## start

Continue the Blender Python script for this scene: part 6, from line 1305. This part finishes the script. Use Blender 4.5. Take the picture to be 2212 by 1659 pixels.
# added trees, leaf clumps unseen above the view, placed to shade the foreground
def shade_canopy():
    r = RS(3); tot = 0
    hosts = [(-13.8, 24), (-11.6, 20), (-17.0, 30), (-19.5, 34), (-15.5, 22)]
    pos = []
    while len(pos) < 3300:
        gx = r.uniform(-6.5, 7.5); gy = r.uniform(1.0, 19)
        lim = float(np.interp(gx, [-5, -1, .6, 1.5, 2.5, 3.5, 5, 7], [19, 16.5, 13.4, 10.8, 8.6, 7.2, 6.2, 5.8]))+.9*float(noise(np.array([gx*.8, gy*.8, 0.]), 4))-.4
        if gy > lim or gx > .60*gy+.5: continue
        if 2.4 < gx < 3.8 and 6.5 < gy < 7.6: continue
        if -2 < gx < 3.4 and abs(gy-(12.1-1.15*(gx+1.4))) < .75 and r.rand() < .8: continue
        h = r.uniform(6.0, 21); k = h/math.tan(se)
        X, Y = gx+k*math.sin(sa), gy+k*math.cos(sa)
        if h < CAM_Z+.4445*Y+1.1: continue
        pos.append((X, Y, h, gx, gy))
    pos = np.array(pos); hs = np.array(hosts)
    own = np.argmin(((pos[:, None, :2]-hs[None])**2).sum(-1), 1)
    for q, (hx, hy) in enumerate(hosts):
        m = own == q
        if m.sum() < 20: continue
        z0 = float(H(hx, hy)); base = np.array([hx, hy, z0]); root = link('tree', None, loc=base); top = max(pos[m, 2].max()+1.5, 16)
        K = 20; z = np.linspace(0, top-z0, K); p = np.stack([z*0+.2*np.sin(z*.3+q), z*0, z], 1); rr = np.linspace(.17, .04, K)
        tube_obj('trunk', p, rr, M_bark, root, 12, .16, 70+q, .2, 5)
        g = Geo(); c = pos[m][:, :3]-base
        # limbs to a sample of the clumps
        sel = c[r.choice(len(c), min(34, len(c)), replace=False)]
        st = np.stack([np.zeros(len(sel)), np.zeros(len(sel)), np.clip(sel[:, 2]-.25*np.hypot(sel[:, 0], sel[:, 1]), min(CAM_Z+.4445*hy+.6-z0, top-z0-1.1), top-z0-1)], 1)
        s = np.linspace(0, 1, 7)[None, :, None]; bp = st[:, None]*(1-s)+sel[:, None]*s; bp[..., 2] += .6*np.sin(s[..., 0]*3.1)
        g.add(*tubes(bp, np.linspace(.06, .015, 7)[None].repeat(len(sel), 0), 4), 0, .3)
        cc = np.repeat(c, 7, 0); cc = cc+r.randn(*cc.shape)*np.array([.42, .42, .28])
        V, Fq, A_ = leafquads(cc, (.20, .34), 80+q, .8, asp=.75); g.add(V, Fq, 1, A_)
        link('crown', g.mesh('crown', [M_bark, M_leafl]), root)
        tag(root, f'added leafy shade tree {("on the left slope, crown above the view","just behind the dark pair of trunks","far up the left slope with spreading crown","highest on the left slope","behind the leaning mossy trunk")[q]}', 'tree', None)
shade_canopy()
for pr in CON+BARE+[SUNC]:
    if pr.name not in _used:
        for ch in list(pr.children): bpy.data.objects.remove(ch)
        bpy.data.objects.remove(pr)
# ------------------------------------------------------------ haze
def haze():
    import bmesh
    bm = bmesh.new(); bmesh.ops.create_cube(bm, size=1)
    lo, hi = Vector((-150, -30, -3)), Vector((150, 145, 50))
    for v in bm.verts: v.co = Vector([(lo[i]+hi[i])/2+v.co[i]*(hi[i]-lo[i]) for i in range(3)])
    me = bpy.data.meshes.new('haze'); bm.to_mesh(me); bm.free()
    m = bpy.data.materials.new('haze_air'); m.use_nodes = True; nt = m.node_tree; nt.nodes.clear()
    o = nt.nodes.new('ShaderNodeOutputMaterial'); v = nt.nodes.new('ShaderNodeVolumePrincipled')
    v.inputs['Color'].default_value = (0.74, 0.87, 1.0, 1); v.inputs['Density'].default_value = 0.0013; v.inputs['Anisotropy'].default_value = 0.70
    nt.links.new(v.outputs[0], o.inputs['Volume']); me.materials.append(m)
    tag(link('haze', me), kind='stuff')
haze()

## end

Exercise aim |
Please output the entire listing exactly as it stands.

Task output |
Continue the Blender Python script for this scene: part 6, from line 1305. This part finishes the script. Use Blender 4.5. Take the picture to be 2212 by 1659 pixels.
# added trees, leaf clumps unseen above the view, placed to shade the foreground
def shade_canopy():
    r = RS(3); tot = 0
    hosts = [(-13.8, 24), (-11.6, 20), (-17.0, 30), (-19.5, 34), (-15.5, 22)]
    pos = []
    while len(pos) < 3300:
        gx = r.uniform(-6.5, 7.5); gy = r.uniform(1.0, 19)
        lim = float(np.interp(gx, [-5, -1, .6, 1.5, 2.5, 3.5, 5, 7], [19, 16.5, 13.4, 10.8, 8.6, 7.2, 6.2, 5.8]))+.9*float(noise(np.array([gx*.8, gy*.8, 0.]), 4))-.4
        if gy > lim or gx > .60*gy+.5: continue
        if 2.4 < gx < 3.8 and 6.5 < gy < 7.6: continue
        if -2 < gx < 3.4 and abs(gy-(12.1-1.15*(gx+1.4))) < .75 and r.rand() < .8: continue
        h = r.uniform(6.0, 21); k = h/math.tan(se)
        X, Y = gx+k*math.sin(sa), gy+k*math.cos(sa)
        if h < CAM_Z+.4445*Y+1.1: continue
        pos.append((X, Y, h, gx, gy))
    pos = np.array(pos); hs = np.array(hosts)
    own = np.argmin(((pos[:, None, :2]-hs[None])**2).sum(-1), 1)
    for q, (hx, hy) in enumerate(hosts):
        m = own == q
        if m.sum() < 20: continue
        z0 = float(H(hx, hy)); base = np.array([hx, hy, z0]); root = link('tree', None, loc=base); top = max(pos[m, 2].max()+1.5, 16)
        K = 20; z = np.linspace(0, top-z0, K); p = np.stack([z*0+.2*np.sin(z*.3+q), z*0, z], 1); rr = np.linspace(.17, .04, K)
        tube_obj('trunk', p, rr, M_bark, root, 12, .16, 70+q, .2, 5)
        g = Geo(); c = pos[m][:, :3]-base
        # limbs to a sample of the clumps
        sel = c[r.choice(len(c), min(34, len(c)), replace=False)]
        st = np.stack([np.zeros(len(sel)), np.zeros(len(sel)), np.clip(sel[:, 2]-.25*np.hypot(sel[:, 0], sel[:, 1]), min(CAM_Z+.4445*hy+.6-z0, top-z0-1.1), top-z0-1)], 1)
        s = np.linspace(0, 1, 7)[None, :, None]; bp = st[:, None]*(1-s)+sel[:, None]*s; bp[..., 2] += .6*np.sin(s[..., 0]*3.1)
        g.add(*tubes(bp, np.linspace(.06, .015, 7)[None].repeat(len(sel), 0), 4), 0, .3)
        cc = np.repeat(c, 7, 0); cc = cc+r.randn(*cc.shape)*np.array([.42, .42, .28])
        V, Fq, A_ = leafquads(cc, (.20, .34), 80+q, .8, asp=.75); g.add(V, Fq, 1, A_)
        link('crown', g.mesh('crown', [M_bark, M_leafl]), root)
        tag(root, f'added leafy shade tree {("on the left slope, crown above the view","just behind the dark pair of trunks","far up the left slope with spreading crown","highest on the left slope","behind the leaning mossy trunk")[q]}', 'tree', None)
shade_canopy()
for pr in CON+BARE+[SUNC]:
    if pr.name not in _used:
        for ch in list(pr.children): bpy.data.objects.remove(ch)
        bpy.data.objects.remove(pr)
# ------------------------------------------------------------ haze
def haze():
    import bmesh
    bm = bmesh.new(); bmesh.ops.create_cube(bm, size=1)
    lo, hi = Vector((-150, -30, -3)), Vector((150, 145, 50))
    for v in bm.verts: v.co = Vector([(lo[i]+hi[i])/2+v.co[i]*(hi[i]-lo[i]) for i in range(3)])
    me = bpy.data.meshes.new('haze'); bm.to_mesh(me); bm.free()
    m = bpy.data.materials.new('haze_air'); m.use_nodes = True; nt = m.node_tree; nt.nodes.clear()
    o = nt.nodes.new('ShaderNodeOutputMaterial'); v = nt.nodes.new('ShaderNodeVolumePrincipled')
    v.inputs['Color'].default_value = (0.74, 0.87, 1.0, 1); v.inputs['Density'].default_value = 0.0013; v.inputs['Anisotropy'].default_value = 0.70
    nt.links.new(v.outputs[0], o.inputs['Volume']); me.materials.append(m)
    tag(link('haze', me), kind='stuff')
haze()